>>>
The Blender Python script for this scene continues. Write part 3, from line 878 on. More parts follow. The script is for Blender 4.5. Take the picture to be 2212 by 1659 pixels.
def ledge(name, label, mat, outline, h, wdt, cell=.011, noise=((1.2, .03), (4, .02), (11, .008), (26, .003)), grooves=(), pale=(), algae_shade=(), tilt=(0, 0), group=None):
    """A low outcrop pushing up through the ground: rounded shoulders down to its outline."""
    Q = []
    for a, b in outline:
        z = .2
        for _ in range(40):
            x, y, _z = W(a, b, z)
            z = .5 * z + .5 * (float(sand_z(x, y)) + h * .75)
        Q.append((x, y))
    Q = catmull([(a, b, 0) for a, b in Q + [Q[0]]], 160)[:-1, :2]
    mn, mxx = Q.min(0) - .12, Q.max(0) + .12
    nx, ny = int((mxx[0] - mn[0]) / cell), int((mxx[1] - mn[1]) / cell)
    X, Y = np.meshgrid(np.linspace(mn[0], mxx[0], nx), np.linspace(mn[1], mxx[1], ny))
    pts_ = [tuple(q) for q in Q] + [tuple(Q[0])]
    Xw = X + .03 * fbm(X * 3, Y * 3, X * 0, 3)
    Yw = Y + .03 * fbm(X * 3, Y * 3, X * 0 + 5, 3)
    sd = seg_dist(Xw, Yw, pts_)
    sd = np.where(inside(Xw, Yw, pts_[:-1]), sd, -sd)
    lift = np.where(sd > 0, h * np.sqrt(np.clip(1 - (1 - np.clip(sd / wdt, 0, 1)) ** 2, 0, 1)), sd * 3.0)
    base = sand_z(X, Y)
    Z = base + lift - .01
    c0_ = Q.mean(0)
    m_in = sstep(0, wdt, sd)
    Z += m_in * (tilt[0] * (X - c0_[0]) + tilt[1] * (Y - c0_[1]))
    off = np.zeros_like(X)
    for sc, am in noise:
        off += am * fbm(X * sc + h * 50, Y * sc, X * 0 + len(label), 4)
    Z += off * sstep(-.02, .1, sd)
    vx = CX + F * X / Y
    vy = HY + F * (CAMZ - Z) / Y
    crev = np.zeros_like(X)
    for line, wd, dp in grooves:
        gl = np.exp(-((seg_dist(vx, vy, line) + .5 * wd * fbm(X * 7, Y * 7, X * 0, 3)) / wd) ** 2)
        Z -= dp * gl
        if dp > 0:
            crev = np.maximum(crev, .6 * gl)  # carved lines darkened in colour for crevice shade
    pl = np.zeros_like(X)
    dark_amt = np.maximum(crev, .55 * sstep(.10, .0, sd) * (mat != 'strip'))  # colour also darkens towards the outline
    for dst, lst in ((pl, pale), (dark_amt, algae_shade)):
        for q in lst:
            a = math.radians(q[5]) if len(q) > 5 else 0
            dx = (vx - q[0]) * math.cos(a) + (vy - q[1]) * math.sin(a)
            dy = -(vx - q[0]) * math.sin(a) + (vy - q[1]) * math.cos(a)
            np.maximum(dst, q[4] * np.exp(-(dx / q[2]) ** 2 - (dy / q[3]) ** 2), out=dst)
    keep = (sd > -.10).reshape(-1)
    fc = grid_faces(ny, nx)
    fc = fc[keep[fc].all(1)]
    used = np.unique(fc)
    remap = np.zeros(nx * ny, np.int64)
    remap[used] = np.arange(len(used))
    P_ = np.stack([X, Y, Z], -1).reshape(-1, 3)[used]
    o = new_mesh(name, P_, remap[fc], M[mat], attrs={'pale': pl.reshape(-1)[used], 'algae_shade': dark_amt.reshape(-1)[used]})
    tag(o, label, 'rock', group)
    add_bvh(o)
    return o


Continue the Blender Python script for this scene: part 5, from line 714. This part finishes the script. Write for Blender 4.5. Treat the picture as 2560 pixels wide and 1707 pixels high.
<<<
• _GIVEN INSTRUCTION_
Transcribe the full listing above without leaving anything out.

• _SOLVED EXERCISE_
The Blender Python script for this scene continues. Write part 3, from line 878 on. More parts follow. The script is for Blender 4.5. Take the picture to be 2212 by 1659 pixels.
def ledge(name, label, mat, outline, h, wdt, cell=.011, noise=((1.2, .03), (4, .02), (11, .008), (26, .003)), grooves=(), pale=(), algae_shade=(), tilt=(0, 0), group=None):
    """A low outcrop pushing up through the ground: rounded shoulders down to its outline."""
    Q = []
    for a, b in outline:
        z = .2
        for _ in range(40):
            x, y, _z = W(a, b, z)
            z = .5 * z + .5 * (float(sand_z(x, y)) + h * .75)
        Q.append((x, y))
    Q = catmull([(a, b, 0) for a, b in Q + [Q[0]]], 160)[:-1, :2]
    mn, mxx = Q.min(0) - .12, Q.max(0) + .12
    nx, ny = int((mxx[0] - mn[0]) / cell), int((mxx[1] - mn[1]) / cell)
    X, Y = np.meshgrid(np.linspace(mn[0], mxx[0], nx), np.linspace(mn[1], mxx[1], ny))
    pts_ = [tuple(q) for q in Q] + [tuple(Q[0])]
    Xw = X + .03 * fbm(X * 3, Y * 3, X * 0, 3)
    Yw = Y + .03 * fbm(X * 3, Y * 3, X * 0 + 5, 3)
    sd = seg_dist(Xw, Yw, pts_)
    sd = np.where(inside(Xw, Yw, pts_[:-1]), sd, -sd)
    lift = np.where(sd > 0, h * np.sqrt(np.clip(1 - (1 - np.clip(sd / wdt, 0, 1)) ** 2, 0, 1)), sd * 3.0)
    base = sand_z(X, Y)
    Z = base + lift - .01
    c0_ = Q.mean(0)
    m_in = sstep(0, wdt, sd)
    Z += m_in * (tilt[0] * (X - c0_[0]) + tilt[1] * (Y - c0_[1]))
    off = np.zeros_like(X)
    for sc, am in noise:
        off += am * fbm(X * sc + h * 50, Y * sc, X * 0 + len(label), 4)
    Z += off * sstep(-.02, .1, sd)
    vx = CX + F * X / Y
    vy = HY + F * (CAMZ - Z) / Y
    crev = np.zeros_like(X)
    for line, wd, dp in grooves:
        gl = np.exp(-((seg_dist(vx, vy, line) + .5 * wd * fbm(X * 7, Y * 7, X * 0, 3)) / wd) ** 2)
        Z -= dp * gl
        if dp > 0:
            crev = np.maximum(crev, .6 * gl)  # carved lines darkened in colour for crevice shade
    pl = np.zeros_like(X)
    dark_amt = np.maximum(crev, .55 * sstep(.10, .0, sd) * (mat != 'strip'))  # colour also darkens towards the outline
    for dst, lst in ((pl, pale), (dark_amt, algae_shade)):
        for q in lst:
            a = math.radians(q[5]) if len(q) > 5 else 0
            dx = (vx - q[0]) * math.cos(a) + (vy - q[1]) * math.sin(a)
            dy = -(vx - q[0]) * math.sin(a) + (vy - q[1]) * math.cos(a)
            np.maximum(dst, q[4] * np.exp(-(dx / q[2]) ** 2 - (dy / q[3]) ** 2), out=dst)
    keep = (sd > -.10).reshape(-1)
    fc = grid_faces(ny, nx)
    fc = fc[keep[fc].all(1)]
    used = np.unique(fc)
    remap = np.zeros(nx * ny, np.int64)
    remap[used] = np.arange(len(used))
    P_ = np.stack([X, Y, Z], -1).reshape(-1, 3)[used]
    o = new_mesh(name, P_, remap[fc], M[mat], attrs={'pale': pl.reshape(-1)[used], 'algae_shade': dark_amt.reshape(-1)[used]})
    tag(o, label, 'rock', group)
    add_bvh(o)
    return o


Continue the Blender Python script for this scene: part 5, from line 714. This part finishes the script. Write for Blender 4.5. Treat the picture as 2560 pixels wide and 1707 pixels high.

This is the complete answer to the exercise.